--- start of Records for the task ---
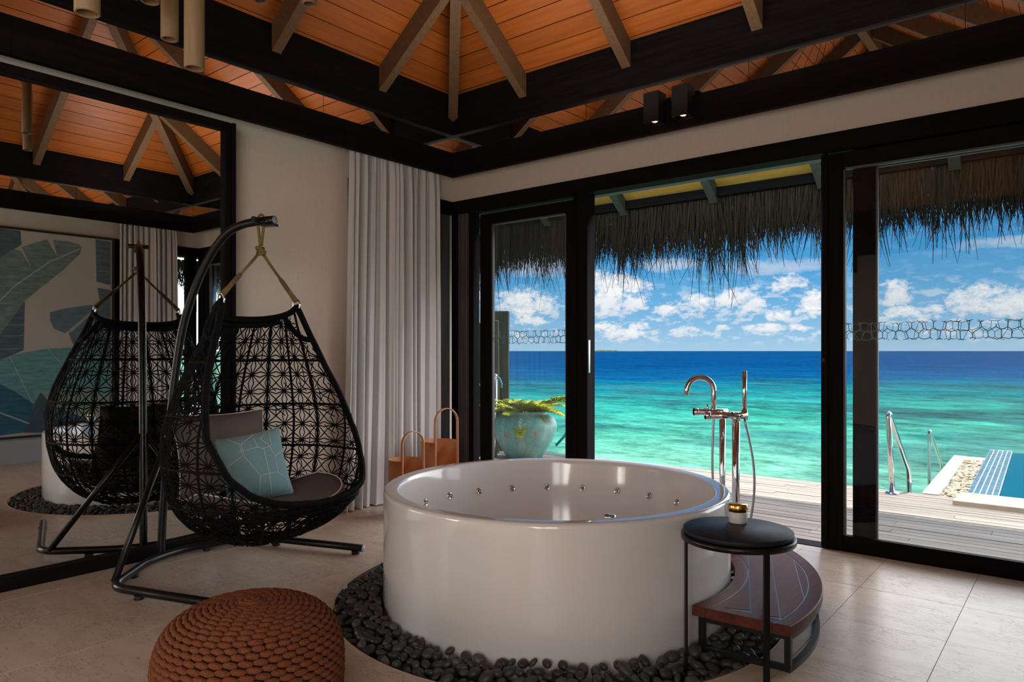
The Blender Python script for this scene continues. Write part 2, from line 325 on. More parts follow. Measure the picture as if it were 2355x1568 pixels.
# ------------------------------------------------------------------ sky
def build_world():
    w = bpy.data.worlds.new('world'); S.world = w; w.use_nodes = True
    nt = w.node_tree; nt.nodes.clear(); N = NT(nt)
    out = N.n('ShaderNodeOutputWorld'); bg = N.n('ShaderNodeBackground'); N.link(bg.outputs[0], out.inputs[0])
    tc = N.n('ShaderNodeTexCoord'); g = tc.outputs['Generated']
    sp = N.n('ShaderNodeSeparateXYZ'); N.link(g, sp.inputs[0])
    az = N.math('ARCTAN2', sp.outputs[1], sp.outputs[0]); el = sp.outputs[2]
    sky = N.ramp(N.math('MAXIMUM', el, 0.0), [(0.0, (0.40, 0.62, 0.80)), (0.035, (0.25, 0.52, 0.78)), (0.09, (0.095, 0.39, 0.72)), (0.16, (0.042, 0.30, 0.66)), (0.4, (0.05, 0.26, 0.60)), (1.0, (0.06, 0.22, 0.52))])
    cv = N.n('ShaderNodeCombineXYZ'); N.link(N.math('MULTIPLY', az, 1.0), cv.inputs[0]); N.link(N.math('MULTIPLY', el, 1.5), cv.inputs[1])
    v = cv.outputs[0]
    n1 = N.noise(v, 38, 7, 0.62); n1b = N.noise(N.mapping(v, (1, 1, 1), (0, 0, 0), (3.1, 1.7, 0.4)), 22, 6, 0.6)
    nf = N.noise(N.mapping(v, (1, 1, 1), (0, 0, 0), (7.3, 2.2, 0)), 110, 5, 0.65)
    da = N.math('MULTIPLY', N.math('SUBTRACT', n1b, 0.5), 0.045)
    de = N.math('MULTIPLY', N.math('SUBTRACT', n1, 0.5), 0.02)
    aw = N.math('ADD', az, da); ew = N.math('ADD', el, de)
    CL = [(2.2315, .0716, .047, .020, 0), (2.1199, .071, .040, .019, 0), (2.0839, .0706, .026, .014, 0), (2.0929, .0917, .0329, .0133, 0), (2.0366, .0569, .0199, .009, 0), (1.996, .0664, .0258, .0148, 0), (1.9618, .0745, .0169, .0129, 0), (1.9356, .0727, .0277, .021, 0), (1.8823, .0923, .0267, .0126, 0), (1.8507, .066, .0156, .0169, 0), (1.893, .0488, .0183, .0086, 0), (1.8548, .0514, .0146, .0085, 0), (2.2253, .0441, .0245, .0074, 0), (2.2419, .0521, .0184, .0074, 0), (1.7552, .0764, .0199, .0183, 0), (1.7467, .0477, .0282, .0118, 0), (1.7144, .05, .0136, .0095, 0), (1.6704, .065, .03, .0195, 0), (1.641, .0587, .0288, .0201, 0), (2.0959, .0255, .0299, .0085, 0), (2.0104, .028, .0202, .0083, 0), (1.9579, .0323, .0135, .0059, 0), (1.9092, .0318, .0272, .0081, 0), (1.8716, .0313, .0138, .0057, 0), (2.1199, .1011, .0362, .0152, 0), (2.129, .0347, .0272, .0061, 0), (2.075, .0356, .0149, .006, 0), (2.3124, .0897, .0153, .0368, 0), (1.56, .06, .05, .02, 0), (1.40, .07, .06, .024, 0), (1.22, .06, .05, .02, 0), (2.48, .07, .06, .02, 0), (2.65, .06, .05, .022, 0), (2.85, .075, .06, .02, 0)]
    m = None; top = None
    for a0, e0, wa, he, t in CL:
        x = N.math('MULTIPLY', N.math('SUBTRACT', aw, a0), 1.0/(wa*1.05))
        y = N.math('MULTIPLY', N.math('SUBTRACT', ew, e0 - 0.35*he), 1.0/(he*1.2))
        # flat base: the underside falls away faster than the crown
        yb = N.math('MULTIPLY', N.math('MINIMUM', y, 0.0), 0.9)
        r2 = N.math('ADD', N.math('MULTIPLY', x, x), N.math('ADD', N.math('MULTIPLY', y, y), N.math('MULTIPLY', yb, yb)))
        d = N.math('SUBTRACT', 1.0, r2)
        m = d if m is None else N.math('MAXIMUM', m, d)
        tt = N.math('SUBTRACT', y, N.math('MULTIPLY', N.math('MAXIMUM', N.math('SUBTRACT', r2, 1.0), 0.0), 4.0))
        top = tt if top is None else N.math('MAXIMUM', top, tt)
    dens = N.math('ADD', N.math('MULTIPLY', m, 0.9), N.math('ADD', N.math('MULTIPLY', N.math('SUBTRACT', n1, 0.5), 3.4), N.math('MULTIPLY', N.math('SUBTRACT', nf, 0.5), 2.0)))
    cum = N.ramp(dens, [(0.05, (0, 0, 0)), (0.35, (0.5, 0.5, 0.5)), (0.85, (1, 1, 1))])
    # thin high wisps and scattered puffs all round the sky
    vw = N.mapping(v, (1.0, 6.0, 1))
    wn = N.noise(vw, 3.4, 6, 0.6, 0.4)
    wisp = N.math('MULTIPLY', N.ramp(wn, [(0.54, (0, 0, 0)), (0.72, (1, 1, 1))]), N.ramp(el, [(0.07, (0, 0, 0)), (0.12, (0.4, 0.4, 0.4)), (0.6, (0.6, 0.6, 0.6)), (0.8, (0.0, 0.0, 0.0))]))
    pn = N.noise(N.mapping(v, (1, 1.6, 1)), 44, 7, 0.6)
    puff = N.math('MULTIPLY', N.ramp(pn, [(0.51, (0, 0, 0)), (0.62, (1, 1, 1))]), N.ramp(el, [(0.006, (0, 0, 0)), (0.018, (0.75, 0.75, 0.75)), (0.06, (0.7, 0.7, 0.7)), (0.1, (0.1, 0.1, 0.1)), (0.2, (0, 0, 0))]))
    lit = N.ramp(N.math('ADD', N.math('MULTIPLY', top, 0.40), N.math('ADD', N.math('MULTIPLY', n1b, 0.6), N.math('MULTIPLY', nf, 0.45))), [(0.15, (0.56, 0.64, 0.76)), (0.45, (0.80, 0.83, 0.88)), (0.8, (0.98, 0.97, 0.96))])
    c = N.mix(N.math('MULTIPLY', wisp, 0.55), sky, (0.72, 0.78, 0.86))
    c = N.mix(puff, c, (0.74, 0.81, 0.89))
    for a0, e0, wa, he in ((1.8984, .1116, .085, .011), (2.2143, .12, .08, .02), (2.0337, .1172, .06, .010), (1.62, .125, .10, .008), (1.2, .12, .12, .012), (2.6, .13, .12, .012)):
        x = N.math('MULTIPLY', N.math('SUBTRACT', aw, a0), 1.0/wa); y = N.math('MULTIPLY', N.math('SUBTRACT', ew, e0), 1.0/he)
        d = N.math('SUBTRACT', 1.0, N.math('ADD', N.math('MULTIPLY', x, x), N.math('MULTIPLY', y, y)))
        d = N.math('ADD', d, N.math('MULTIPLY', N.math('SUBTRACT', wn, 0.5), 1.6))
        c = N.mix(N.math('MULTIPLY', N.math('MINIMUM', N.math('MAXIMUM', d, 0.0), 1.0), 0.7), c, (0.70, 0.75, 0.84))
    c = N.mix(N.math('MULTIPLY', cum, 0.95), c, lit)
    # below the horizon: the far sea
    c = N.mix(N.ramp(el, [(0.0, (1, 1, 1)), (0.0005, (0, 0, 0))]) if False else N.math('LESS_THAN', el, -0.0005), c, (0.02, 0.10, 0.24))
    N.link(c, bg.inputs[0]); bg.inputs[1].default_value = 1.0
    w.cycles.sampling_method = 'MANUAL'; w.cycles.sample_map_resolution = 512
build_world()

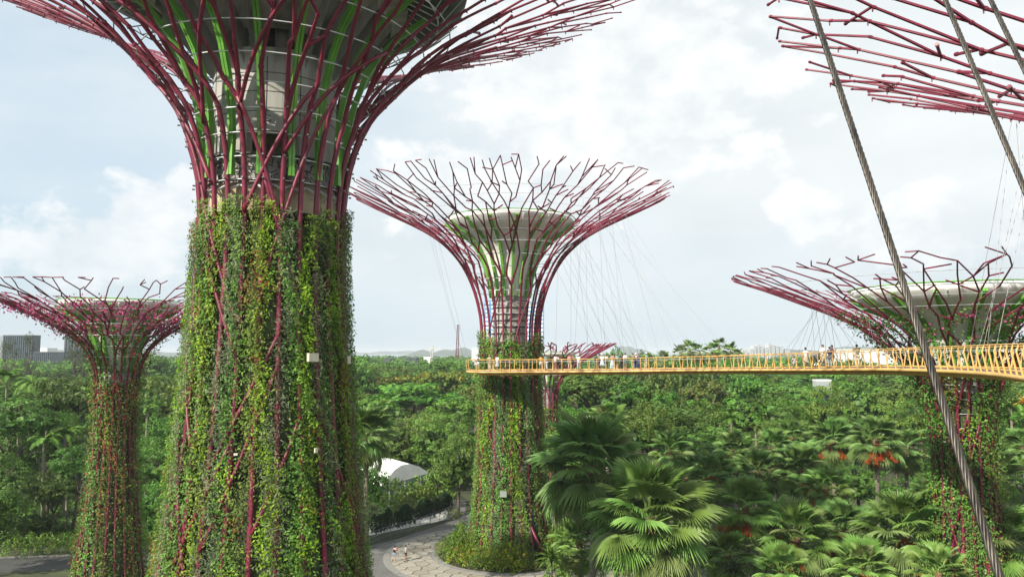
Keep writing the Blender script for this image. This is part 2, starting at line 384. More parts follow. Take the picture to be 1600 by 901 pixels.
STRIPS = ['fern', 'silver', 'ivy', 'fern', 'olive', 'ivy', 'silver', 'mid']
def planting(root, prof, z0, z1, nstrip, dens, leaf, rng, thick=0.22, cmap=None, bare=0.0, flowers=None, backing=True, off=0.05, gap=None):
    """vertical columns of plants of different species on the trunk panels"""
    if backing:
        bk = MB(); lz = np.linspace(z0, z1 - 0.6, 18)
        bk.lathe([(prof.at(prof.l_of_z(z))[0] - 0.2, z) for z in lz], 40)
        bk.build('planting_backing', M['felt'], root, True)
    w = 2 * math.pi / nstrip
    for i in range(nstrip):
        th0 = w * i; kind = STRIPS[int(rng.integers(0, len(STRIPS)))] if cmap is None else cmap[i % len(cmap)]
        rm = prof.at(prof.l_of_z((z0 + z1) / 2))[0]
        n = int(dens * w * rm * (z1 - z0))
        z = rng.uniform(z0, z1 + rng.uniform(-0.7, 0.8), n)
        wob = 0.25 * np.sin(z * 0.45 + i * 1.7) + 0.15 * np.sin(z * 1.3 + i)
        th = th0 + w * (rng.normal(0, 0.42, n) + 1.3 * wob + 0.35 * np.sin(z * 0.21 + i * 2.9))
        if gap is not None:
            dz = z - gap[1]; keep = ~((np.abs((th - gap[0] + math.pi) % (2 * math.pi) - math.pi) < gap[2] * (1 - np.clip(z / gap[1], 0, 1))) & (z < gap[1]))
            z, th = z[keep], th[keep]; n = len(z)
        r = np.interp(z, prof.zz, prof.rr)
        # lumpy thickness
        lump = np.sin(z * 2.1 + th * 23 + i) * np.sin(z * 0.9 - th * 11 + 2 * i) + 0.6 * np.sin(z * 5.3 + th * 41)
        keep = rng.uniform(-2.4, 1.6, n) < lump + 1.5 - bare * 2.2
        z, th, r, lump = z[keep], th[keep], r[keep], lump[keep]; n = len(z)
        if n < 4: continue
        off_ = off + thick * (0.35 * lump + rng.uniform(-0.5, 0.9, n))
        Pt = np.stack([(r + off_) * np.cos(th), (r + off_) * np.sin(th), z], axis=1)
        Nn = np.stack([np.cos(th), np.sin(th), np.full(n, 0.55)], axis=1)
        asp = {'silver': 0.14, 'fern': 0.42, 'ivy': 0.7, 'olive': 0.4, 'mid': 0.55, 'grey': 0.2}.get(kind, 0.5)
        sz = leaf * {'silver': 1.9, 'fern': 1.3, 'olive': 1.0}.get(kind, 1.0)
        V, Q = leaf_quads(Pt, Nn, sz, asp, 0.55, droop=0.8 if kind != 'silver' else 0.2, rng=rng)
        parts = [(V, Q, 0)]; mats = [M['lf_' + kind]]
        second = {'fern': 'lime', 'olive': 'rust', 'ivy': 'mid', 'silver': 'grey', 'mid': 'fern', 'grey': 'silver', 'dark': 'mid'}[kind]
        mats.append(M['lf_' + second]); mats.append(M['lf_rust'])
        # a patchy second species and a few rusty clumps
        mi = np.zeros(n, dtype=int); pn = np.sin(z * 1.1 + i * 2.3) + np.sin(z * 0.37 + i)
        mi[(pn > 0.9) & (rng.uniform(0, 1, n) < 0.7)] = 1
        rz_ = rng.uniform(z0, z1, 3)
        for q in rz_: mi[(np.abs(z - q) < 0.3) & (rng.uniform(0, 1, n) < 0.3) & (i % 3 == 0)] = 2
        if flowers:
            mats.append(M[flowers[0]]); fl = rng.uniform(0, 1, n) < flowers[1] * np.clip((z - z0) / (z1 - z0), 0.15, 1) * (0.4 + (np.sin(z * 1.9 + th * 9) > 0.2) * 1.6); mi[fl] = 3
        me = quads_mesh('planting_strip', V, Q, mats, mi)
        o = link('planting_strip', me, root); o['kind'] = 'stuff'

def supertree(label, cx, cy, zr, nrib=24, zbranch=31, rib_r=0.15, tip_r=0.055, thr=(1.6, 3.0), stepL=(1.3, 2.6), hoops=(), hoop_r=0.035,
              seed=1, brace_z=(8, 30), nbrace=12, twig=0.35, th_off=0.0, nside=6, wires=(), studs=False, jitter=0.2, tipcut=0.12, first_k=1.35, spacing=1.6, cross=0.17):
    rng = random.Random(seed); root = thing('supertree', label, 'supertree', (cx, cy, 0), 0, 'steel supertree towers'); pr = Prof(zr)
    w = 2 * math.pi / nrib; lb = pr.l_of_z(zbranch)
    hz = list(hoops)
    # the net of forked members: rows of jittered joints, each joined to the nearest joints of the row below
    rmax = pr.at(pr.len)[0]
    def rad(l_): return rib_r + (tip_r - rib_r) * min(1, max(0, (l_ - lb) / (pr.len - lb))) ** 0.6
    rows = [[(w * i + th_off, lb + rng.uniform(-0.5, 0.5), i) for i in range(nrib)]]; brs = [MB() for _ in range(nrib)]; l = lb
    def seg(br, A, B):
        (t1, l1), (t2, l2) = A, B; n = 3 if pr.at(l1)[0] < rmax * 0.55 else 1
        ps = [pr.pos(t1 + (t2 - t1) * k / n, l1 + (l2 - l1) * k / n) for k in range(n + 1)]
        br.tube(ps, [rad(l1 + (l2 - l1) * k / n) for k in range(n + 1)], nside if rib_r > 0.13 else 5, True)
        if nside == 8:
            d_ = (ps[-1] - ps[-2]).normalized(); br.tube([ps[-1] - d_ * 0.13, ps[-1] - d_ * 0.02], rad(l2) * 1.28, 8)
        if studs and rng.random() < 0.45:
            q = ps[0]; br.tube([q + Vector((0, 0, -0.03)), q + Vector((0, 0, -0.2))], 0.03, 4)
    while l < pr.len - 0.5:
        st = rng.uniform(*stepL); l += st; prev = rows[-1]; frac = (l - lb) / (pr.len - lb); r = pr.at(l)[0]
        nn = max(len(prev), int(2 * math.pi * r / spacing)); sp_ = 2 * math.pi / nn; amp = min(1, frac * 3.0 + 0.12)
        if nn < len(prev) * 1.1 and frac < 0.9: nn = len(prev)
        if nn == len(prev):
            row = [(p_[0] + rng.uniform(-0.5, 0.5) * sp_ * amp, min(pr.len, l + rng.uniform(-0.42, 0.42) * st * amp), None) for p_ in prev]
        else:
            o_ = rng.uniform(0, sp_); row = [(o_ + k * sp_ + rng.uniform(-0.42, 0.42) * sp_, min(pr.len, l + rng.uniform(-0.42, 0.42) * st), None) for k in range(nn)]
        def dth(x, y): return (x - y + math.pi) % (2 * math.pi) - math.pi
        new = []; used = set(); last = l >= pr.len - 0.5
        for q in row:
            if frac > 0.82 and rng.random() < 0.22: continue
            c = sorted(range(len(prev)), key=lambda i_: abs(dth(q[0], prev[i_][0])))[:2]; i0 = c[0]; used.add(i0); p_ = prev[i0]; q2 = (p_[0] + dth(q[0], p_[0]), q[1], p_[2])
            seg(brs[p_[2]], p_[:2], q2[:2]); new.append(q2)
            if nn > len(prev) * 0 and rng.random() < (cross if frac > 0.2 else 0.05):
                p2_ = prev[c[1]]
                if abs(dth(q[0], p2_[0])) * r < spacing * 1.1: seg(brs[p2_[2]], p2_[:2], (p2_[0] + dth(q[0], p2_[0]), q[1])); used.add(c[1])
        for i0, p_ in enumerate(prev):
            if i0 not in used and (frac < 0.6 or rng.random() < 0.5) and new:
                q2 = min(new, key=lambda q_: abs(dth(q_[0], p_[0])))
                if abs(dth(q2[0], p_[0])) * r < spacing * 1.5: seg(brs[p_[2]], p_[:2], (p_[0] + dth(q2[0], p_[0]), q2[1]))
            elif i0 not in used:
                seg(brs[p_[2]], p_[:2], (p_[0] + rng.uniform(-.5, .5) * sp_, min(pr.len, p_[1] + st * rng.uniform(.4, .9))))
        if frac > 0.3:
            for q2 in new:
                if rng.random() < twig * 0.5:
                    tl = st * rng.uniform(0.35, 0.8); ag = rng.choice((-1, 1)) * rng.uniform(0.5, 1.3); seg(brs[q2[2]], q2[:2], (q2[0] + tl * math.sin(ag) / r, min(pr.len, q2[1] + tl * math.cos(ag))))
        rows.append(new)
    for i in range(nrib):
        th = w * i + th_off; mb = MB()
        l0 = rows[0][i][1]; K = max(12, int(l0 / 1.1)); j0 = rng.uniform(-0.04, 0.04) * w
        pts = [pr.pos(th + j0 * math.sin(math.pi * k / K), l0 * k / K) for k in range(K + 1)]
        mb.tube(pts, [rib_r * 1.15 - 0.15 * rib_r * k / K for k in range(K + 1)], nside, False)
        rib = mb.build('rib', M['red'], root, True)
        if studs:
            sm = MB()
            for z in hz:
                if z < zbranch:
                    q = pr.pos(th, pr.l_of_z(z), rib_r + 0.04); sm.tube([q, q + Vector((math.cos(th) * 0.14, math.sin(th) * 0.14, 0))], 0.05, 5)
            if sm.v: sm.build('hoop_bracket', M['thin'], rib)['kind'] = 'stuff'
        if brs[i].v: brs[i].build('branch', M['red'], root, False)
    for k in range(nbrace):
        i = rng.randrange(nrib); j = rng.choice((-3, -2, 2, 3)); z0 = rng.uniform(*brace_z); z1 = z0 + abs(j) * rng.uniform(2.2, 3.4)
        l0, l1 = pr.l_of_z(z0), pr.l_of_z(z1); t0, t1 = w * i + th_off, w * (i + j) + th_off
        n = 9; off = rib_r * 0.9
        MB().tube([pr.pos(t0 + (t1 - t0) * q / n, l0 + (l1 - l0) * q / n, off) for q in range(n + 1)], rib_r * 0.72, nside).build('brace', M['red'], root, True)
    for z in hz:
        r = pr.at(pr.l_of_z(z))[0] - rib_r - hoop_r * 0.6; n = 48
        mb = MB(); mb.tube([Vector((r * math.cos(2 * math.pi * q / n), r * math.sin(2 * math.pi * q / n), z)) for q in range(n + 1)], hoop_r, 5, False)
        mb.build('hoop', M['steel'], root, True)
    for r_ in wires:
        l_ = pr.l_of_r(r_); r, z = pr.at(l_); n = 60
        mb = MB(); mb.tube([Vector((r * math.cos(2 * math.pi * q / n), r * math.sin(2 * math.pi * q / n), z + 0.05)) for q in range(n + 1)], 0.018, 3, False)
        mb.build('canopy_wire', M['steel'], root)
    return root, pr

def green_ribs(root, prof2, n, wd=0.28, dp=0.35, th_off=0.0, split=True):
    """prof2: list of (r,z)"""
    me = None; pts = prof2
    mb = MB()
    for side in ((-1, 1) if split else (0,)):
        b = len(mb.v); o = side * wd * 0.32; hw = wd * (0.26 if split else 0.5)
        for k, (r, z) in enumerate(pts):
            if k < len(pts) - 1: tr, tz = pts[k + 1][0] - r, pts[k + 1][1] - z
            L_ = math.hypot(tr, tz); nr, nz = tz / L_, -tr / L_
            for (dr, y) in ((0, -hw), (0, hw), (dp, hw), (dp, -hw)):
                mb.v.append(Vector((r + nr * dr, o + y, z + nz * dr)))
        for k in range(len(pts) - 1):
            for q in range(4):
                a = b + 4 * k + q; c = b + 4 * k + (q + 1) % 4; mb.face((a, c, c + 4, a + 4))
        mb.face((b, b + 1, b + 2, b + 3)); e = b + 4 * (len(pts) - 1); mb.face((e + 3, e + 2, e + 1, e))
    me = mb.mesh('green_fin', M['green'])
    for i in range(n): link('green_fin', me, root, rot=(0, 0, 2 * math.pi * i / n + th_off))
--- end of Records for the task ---
• **Challenge**
Look through the data above. Find each line with the string "this" and copy it.

• **Finished exercise**
The Blender Python script for this scene continues. Write part 2, from line 325 on. More parts follow. Measure the picture as if it were 2355x1568 pixels.
Keep writing the Blender script for this image. This is part 2, starting at line 384. More parts follow. Take the picture to be 1600 by 901 pixels.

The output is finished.